Make an exact copy of the lines, leaving the pictures out.

## Dataset records

---------------

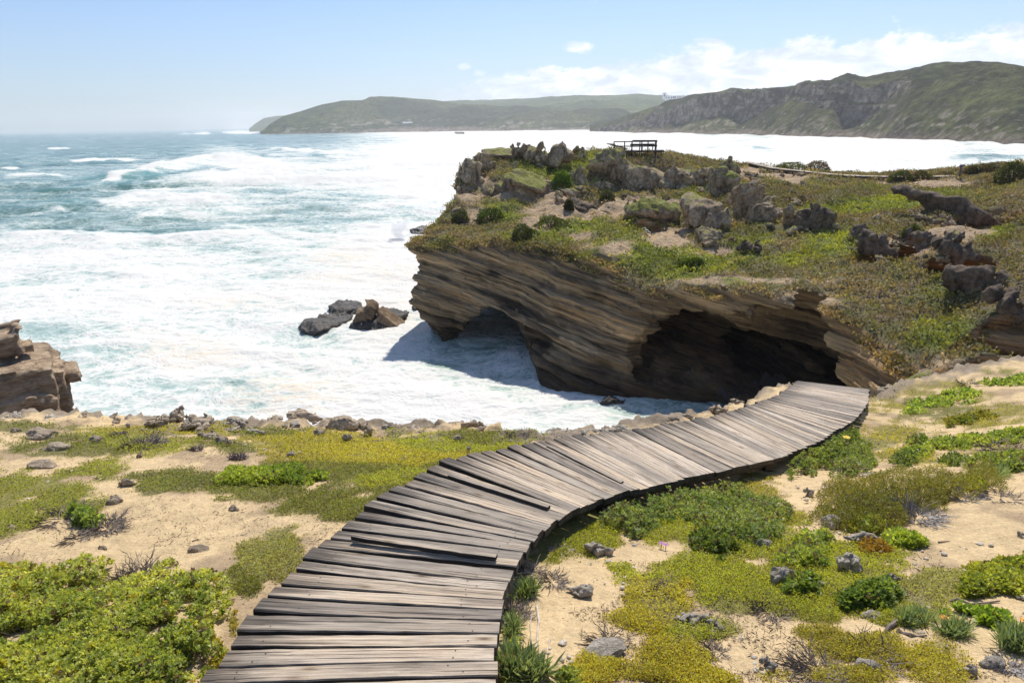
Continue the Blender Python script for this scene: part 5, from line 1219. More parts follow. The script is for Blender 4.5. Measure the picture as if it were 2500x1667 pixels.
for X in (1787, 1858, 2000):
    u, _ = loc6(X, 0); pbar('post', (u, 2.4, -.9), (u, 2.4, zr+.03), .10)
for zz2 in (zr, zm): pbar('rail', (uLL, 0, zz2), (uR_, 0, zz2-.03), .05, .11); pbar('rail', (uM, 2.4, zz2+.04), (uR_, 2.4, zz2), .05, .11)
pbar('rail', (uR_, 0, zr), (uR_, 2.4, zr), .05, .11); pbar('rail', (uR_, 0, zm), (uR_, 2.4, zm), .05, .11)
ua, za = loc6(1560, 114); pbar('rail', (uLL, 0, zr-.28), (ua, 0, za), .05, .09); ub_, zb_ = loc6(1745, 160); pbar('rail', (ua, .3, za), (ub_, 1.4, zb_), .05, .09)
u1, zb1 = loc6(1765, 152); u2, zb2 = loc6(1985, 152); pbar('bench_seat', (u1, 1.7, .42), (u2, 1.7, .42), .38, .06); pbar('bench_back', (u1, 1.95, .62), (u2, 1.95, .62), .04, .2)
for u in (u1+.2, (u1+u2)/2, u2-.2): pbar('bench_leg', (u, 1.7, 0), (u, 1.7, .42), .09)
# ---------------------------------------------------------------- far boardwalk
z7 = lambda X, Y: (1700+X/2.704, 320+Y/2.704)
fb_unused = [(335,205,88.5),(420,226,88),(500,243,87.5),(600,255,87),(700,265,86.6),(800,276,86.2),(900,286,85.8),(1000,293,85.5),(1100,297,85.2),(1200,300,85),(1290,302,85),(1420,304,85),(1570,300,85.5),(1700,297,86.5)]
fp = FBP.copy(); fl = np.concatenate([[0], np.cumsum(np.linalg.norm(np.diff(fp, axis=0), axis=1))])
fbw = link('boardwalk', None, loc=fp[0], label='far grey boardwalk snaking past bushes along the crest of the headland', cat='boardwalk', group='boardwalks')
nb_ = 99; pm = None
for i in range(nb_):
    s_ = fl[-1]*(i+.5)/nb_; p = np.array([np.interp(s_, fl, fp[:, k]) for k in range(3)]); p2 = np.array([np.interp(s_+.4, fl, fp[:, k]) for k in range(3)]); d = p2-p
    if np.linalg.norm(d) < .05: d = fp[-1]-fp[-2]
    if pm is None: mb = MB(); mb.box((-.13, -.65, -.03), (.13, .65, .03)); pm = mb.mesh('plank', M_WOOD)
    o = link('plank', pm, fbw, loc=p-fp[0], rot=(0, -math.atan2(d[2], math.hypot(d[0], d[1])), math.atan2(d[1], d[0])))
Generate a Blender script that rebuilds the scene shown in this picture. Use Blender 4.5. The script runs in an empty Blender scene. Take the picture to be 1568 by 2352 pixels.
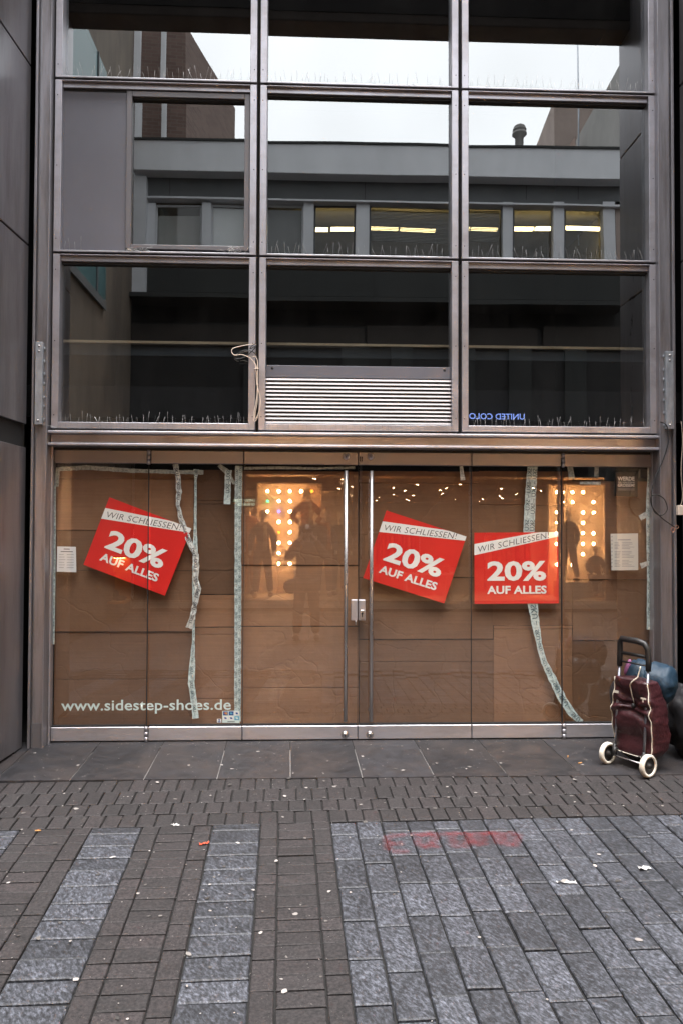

---------------

## Finished answer
Continue the Blender Python script for this scene: part 5, from line 1219. More parts follow. The script is for Blender 4.5. Measure the picture as if it were 2500x1667 pixels.
for X in (1787, 1858, 2000):
    u, _ = loc6(X, 0); pbar('post', (u, 2.4, -.9), (u, 2.4, zr+.03), .10)
for zz2 in (zr, zm): pbar('rail', (uLL, 0, zz2), (uR_, 0, zz2-.03), .05, .11); pbar('rail', (uM, 2.4, zz2+.04), (uR_, 2.4, zz2), .05, .11)
pbar('rail', (uR_, 0, zr), (uR_, 2.4, zr), .05, .11); pbar('rail', (uR_, 0, zm), (uR_, 2.4, zm), .05, .11)
ua, za = loc6(1560, 114); pbar('rail', (uLL, 0, zr-.28), (ua, 0, za), .05, .09); ub_, zb_ = loc6(1745, 160); pbar('rail', (ua, .3, za), (ub_, 1.4, zb_), .05, .09)
u1, zb1 = loc6(1765, 152); u2, zb2 = loc6(1985, 152); pbar('bench_seat', (u1, 1.7, .42), (u2, 1.7, .42), .38, .06); pbar('bench_back', (u1, 1.95, .62), (u2, 1.95, .62), .04, .2)
for u in (u1+.2, (u1+u2)/2, u2-.2): pbar('bench_leg', (u, 1.7, 0), (u, 1.7, .42), .09)
# ---------------------------------------------------------------- far boardwalk
z7 = lambda X, Y: (1700+X/2.704, 320+Y/2.704)
fb_unused = [(335,205,88.5),(420,226,88),(500,243,87.5),(600,255,87),(700,265,86.6),(800,276,86.2),(900,286,85.8),(1000,293,85.5),(1100,297,85.2),(1200,300,85),(1290,302,85),(1420,304,85),(1570,300,85.5),(1700,297,86.5)]
fp = FBP.copy(); fl = np.concatenate([[0], np.cumsum(np.linalg.norm(np.diff(fp, axis=0), axis=1))])
fbw = link('boardwalk', None, loc=fp[0], label='far grey boardwalk snaking past bushes along the crest of the headland', cat='boardwalk', group='boardwalks')
nb_ = 99; pm = None
for i in range(nb_):
    s_ = fl[-1]*(i+.5)/nb_; p = np.array([np.interp(s_, fl, fp[:, k]) for k in range(3)]); p2 = np.array([np.interp(s_+.4, fl, fp[:, k]) for k in range(3)]); d = p2-p
    if np.linalg.norm(d) < .05: d = fp[-1]-fp[-2]
    if pm is None: mb = MB(); mb.box((-.13, -.65, -.03), (.13, .65, .03)); pm = mb.mesh('plank', M_WOOD)
    o = link('plank', pm, fbw, loc=p-fp[0], rot=(0, -math.atan2(d[2], math.hypot(d[0], d[1])), math.atan2(d[1], d[0])))
Generate a Blender script that rebuilds the scene shown in this picture. Use Blender 4.5. The script runs in an empty Blender scene. Take the picture to be 1568 by 2352 pixels.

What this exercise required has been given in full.